## BEGIN SOURCE EXCERPT
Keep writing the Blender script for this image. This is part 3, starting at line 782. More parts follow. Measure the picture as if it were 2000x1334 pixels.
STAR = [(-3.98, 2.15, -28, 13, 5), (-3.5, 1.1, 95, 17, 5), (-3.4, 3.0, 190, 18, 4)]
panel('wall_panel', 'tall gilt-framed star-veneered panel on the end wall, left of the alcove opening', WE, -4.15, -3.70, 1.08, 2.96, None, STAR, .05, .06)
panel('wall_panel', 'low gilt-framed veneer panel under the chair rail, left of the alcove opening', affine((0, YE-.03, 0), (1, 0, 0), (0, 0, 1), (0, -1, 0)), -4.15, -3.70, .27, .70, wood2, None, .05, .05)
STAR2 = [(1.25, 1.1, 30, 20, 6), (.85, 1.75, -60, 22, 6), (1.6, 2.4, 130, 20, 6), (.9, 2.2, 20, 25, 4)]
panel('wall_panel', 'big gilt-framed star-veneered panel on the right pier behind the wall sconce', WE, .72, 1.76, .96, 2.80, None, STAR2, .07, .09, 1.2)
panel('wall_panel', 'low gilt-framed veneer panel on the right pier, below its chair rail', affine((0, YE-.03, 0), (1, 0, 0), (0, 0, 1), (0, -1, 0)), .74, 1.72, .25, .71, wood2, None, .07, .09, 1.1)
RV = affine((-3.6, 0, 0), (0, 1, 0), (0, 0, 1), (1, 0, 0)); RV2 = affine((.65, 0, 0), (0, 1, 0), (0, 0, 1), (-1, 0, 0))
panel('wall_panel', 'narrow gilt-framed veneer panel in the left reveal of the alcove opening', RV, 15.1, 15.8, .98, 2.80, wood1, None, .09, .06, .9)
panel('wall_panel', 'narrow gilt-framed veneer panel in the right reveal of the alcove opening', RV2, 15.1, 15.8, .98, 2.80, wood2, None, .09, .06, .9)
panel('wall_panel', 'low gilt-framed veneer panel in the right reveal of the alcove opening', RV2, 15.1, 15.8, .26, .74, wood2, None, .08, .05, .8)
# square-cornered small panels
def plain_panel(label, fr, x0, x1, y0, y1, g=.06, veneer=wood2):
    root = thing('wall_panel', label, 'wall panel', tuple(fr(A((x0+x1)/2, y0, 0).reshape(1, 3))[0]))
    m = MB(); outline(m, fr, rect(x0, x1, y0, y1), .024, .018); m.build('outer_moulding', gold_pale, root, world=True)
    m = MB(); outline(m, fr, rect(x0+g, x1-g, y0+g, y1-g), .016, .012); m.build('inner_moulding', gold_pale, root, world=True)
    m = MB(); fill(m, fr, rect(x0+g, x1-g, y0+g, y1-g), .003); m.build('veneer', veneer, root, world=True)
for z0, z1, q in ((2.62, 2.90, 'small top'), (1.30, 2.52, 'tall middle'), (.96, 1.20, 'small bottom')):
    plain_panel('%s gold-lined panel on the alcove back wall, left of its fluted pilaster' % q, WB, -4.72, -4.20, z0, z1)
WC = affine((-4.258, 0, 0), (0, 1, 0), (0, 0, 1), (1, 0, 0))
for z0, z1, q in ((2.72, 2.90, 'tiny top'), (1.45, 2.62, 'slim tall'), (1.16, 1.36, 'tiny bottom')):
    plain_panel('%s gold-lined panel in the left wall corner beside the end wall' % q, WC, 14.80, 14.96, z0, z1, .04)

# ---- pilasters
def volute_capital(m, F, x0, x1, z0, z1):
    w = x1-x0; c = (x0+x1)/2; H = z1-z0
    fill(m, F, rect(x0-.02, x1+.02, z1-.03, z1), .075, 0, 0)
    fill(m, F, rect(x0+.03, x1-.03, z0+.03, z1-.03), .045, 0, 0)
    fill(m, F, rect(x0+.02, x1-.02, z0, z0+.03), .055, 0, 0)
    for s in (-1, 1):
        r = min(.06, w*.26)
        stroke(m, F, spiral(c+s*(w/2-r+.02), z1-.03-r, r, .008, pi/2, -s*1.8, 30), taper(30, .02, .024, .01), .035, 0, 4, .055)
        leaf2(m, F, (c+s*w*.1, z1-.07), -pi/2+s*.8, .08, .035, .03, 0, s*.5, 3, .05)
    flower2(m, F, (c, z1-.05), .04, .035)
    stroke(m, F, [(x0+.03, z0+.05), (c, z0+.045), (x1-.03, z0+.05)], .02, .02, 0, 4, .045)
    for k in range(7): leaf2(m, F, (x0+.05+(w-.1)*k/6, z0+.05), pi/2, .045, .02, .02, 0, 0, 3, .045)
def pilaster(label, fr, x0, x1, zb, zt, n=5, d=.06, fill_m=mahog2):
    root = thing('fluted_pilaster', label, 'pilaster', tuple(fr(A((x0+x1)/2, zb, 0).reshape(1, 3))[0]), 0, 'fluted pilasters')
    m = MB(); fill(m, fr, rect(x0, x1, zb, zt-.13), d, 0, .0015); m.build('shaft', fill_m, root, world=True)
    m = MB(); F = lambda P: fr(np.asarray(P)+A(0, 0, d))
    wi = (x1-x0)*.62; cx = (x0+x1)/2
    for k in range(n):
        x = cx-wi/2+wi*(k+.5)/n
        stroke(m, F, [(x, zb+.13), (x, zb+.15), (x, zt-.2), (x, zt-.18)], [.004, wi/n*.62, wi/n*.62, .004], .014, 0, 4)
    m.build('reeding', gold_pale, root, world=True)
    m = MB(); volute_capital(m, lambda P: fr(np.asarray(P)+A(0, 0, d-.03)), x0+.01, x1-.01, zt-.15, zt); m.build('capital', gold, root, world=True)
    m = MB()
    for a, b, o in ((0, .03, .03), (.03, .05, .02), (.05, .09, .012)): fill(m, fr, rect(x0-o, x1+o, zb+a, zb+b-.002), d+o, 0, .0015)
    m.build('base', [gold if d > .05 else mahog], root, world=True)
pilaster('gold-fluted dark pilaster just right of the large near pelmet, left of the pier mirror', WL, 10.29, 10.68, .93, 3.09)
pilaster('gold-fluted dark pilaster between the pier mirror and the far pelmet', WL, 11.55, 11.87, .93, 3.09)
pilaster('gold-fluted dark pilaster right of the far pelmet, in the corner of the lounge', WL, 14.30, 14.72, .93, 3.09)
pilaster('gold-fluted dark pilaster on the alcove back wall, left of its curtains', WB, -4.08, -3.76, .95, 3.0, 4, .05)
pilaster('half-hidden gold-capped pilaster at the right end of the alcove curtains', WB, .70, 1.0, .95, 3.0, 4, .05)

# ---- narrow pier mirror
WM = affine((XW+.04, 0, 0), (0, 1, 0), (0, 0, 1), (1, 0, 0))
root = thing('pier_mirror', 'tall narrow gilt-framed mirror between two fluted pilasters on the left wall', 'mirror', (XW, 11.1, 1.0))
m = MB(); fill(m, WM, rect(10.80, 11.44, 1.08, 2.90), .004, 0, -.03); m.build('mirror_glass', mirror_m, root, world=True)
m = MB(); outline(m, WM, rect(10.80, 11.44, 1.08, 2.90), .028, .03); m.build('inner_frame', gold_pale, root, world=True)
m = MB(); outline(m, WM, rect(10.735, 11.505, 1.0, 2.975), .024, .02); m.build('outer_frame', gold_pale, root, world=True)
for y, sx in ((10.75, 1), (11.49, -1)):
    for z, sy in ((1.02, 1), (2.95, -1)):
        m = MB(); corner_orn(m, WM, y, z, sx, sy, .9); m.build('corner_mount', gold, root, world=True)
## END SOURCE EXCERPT
▶ [PROBLEM]: All of the data above should be transcribed exactly.

▶ [OUTPUT OF THE EXERCISE]:
Keep writing the Blender script for this image. This is part 3, starting at line 782. More parts follow. Measure the picture as if it were 2000x1334 pixels.
STAR = [(-3.98, 2.15, -28, 13, 5), (-3.5, 1.1, 95, 17, 5), (-3.4, 3.0, 190, 18, 4)]
panel('wall_panel', 'tall gilt-framed star-veneered panel on the end wall, left of the alcove opening', WE, -4.15, -3.70, 1.08, 2.96, None, STAR, .05, .06)
panel('wall_panel', 'low gilt-framed veneer panel under the chair rail, left of the alcove opening', affine((0, YE-.03, 0), (1, 0, 0), (0, 0, 1), (0, -1, 0)), -4.15, -3.70, .27, .70, wood2, None, .05, .05)
STAR2 = [(1.25, 1.1, 30, 20, 6), (.85, 1.75, -60, 22, 6), (1.6, 2.4, 130, 20, 6), (.9, 2.2, 20, 25, 4)]
panel('wall_panel', 'big gilt-framed star-veneered panel on the right pier behind the wall sconce', WE, .72, 1.76, .96, 2.80, None, STAR2, .07, .09, 1.2)
panel('wall_panel', 'low gilt-framed veneer panel on the right pier, below its chair rail', affine((0, YE-.03, 0), (1, 0, 0), (0, 0, 1), (0, -1, 0)), .74, 1.72, .25, .71, wood2, None, .07, .09, 1.1)
RV = affine((-3.6, 0, 0), (0, 1, 0), (0, 0, 1), (1, 0, 0)); RV2 = affine((.65, 0, 0), (0, 1, 0), (0, 0, 1), (-1, 0, 0))
panel('wall_panel', 'narrow gilt-framed veneer panel in the left reveal of the alcove opening', RV, 15.1, 15.8, .98, 2.80, wood1, None, .09, .06, .9)
panel('wall_panel', 'narrow gilt-framed veneer panel in the right reveal of the alcove opening', RV2, 15.1, 15.8, .98, 2.80, wood2, None, .09, .06, .9)
panel('wall_panel', 'low gilt-framed veneer panel in the right reveal of the alcove opening', RV2, 15.1, 15.8, .26, .74, wood2, None, .08, .05, .8)
# square-cornered small panels
def plain_panel(label, fr, x0, x1, y0, y1, g=.06, veneer=wood2):
    root = thing('wall_panel', label, 'wall panel', tuple(fr(A((x0+x1)/2, y0, 0).reshape(1, 3))[0]))
    m = MB(); outline(m, fr, rect(x0, x1, y0, y1), .024, .018); m.build('outer_moulding', gold_pale, root, world=True)
    m = MB(); outline(m, fr, rect(x0+g, x1-g, y0+g, y1-g), .016, .012); m.build('inner_moulding', gold_pale, root, world=True)
    m = MB(); fill(m, fr, rect(x0+g, x1-g, y0+g, y1-g), .003); m.build('veneer', veneer, root, world=True)
for z0, z1, q in ((2.62, 2.90, 'small top'), (1.30, 2.52, 'tall middle'), (.96, 1.20, 'small bottom')):
    plain_panel('%s gold-lined panel on the alcove back wall, left of its fluted pilaster' % q, WB, -4.72, -4.20, z0, z1)
WC = affine((-4.258, 0, 0), (0, 1, 0), (0, 0, 1), (1, 0, 0))
for z0, z1, q in ((2.72, 2.90, 'tiny top'), (1.45, 2.62, 'slim tall'), (1.16, 1.36, 'tiny bottom')):
    plain_panel('%s gold-lined panel in the left wall corner beside the end wall' % q, WC, 14.80, 14.96, z0, z1, .04)

# ---- pilasters
def volute_capital(m, F, x0, x1, z0, z1):
    w = x1-x0; c = (x0+x1)/2; H = z1-z0
    fill(m, F, rect(x0-.02, x1+.02, z1-.03, z1), .075, 0, 0)
    fill(m, F, rect(x0+.03, x1-.03, z0+.03, z1-.03), .045, 0, 0)
    fill(m, F, rect(x0+.02, x1-.02, z0, z0+.03), .055, 0, 0)
    for s in (-1, 1):
        r = min(.06, w*.26)
        stroke(m, F, spiral(c+s*(w/2-r+.02), z1-.03-r, r, .008, pi/2, -s*1.8, 30), taper(30, .02, .024, .01), .035, 0, 4, .055)
        leaf2(m, F, (c+s*w*.1, z1-.07), -pi/2+s*.8, .08, .035, .03, 0, s*.5, 3, .05)
    flower2(m, F, (c, z1-.05), .04, .035)
    stroke(m, F, [(x0+.03, z0+.05), (c, z0+.045), (x1-.03, z0+.05)], .02, .02, 0, 4, .045)
    for k in range(7): leaf2(m, F, (x0+.05+(w-.1)*k/6, z0+.05), pi/2, .045, .02, .02, 0, 0, 3, .045)
def pilaster(label, fr, x0, x1, zb, zt, n=5, d=.06, fill_m=mahog2):
    root = thing('fluted_pilaster', label, 'pilaster', tuple(fr(A((x0+x1)/2, zb, 0).reshape(1, 3))[0]), 0, 'fluted pilasters')
    m = MB(); fill(m, fr, rect(x0, x1, zb, zt-.13), d, 0, .0015); m.build('shaft', fill_m, root, world=True)
    m = MB(); F = lambda P: fr(np.asarray(P)+A(0, 0, d))
    wi = (x1-x0)*.62; cx = (x0+x1)/2
    for k in range(n):
        x = cx-wi/2+wi*(k+.5)/n
        stroke(m, F, [(x, zb+.13), (x, zb+.15), (x, zt-.2), (x, zt-.18)], [.004, wi/n*.62, wi/n*.62, .004], .014, 0, 4)
    m.build('reeding', gold_pale, root, world=True)
    m = MB(); volute_capital(m, lambda P: fr(np.asarray(P)+A(0, 0, d-.03)), x0+.01, x1-.01, zt-.15, zt); m.build('capital', gold, root, world=True)
    m = MB()
    for a, b, o in ((0, .03, .03), (.03, .05, .02), (.05, .09, .012)): fill(m, fr, rect(x0-o, x1+o, zb+a, zb+b-.002), d+o, 0, .0015)
    m.build('base', [gold if d > .05 else mahog], root, world=True)
pilaster('gold-fluted dark pilaster just right of the large near pelmet, left of the pier mirror', WL, 10.29, 10.68, .93, 3.09)
pilaster('gold-fluted dark pilaster between the pier mirror and the far pelmet', WL, 11.55, 11.87, .93, 3.09)
pilaster('gold-fluted dark pilaster right of the far pelmet, in the corner of the lounge', WL, 14.30, 14.72, .93, 3.09)
pilaster('gold-fluted dark pilaster on the alcove back wall, left of its curtains', WB, -4.08, -3.76, .95, 3.0, 4, .05)
pilaster('half-hidden gold-capped pilaster at the right end of the alcove curtains', WB, .70, 1.0, .95, 3.0, 4, .05)

# ---- narrow pier mirror
WM = affine((XW+.04, 0, 0), (0, 1, 0), (0, 0, 1), (1, 0, 0))
root = thing('pier_mirror', 'tall narrow gilt-framed mirror between two fluted pilasters on the left wall', 'mirror', (XW, 11.1, 1.0))
m = MB(); fill(m, WM, rect(10.80, 11.44, 1.08, 2.90), .004, 0, -.03); m.build('mirror_glass', mirror_m, root, world=True)
m = MB(); outline(m, WM, rect(10.80, 11.44, 1.08, 2.90), .028, .03); m.build('inner_frame', gold_pale, root, world=True)
m = MB(); outline(m, WM, rect(10.735, 11.505, 1.0, 2.975), .024, .02); m.build('outer_frame', gold_pale, root, world=True)
for y, sx in ((10.75, 1), (11.49, -1)):
    for z, sy in ((1.02, 1), (2.95, -1)):
        m = MB(); corner_orn(m, WM, y, z, sx, sy, .9); m.build('corner_mount', gold, root, world=True)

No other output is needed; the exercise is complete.